Thursday, March 11, 2004



Thoughts on history

The latest edition of Upton-on-line compares the teaching of history in France and New Zealand - and the result is unfavourable. French schoolchildren receive a solid grounding in their (idealised, sanitised, propagandised) national story; in New Zealand, it is left almost entirely to chance. To take a personal example, I managed to exit high school knowing almost nothing about New Zealand history. Sure, there'd been museum visits in primary school to look at the waka (and Canterbury museum's famous blue whale skeleton), dribs and drabs here and there on various patches, but no consistent program and certainly no focus - and so very little of it stuck (the exception being the part of the fifth-form curriculum dealing with "New Zealand's Search for Security 1945 - 1985"). Part of the problem was of course that my high school generally decided to skip New Zealand history in favour of European (e.g. "Tudor and Stuart England", complete with Blackadder videos).

One of the reasons for this is probably because New Zealand history is a) short, and b) fairly boring. Maori settlement, five hundred years of low-tech existence, Captain Cook, European settlement and the Treaty, then (once Maori had conveniently disappeared from the narrative, exiled to the back blocks after their land had been seized) the smooth progression of a socially innovative liberal democracy. No serious local wars (though Maori I think would beg to differ), no bloody revolutions (the closest we get is the Springbok Tour), and no crazed absolutists making their dog an MP and having everyone's heads cut off (Muldoon didn't even come close). Compare this to Romans, Egyptians, the French Revolution and the American Civil War, and its no wonder people ignore it.

(Of course, that's also the wonder of New Zealand: boring history is safe history. "Interesting times" may make for a cracking good story and some funny anecdotes in retrospect, but they're kindof tough on the people involved at the time).

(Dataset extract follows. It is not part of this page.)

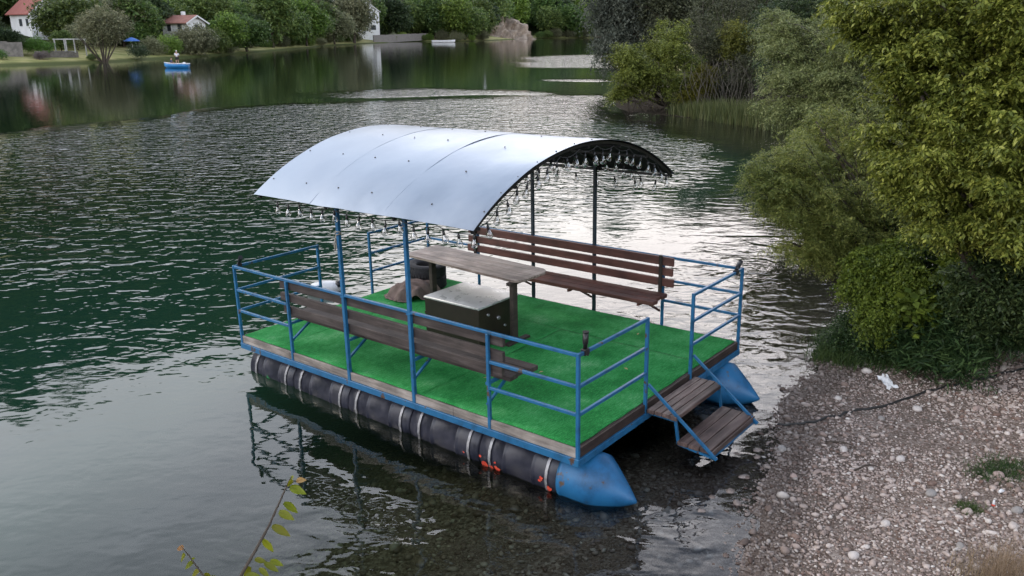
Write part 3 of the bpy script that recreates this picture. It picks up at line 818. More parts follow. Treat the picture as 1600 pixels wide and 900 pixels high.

Unfortunately, this ignorance costs us. We're seeing part of that cost at the moment, in our current attitudes to the Treaty: because there's no general awareness among pakeha of what went on in the past, there's no sense of the reality of Maori grievances, and a perception of Treaty claims as being about "handouts for Maori" rather than righting past wrongs. Better teaching of New Zealand history will help to change this.

But as Upton points out, it's not just about colonial history. In order to properly understand where our country has come from, we need to understand both major strands - Maori and European. This means serious time devoted to the culture we imported from Europe (and specifically Britain) - he has a good list of the essentials in his article (interestingly, great chunks of this were covered in my high school, so I guess it wasn't all bad).

People should know their own history, and its practically criminal that its been so neglected in our schools. Understanding the past is vital to understanding the present - and to working out what we want to become in the future.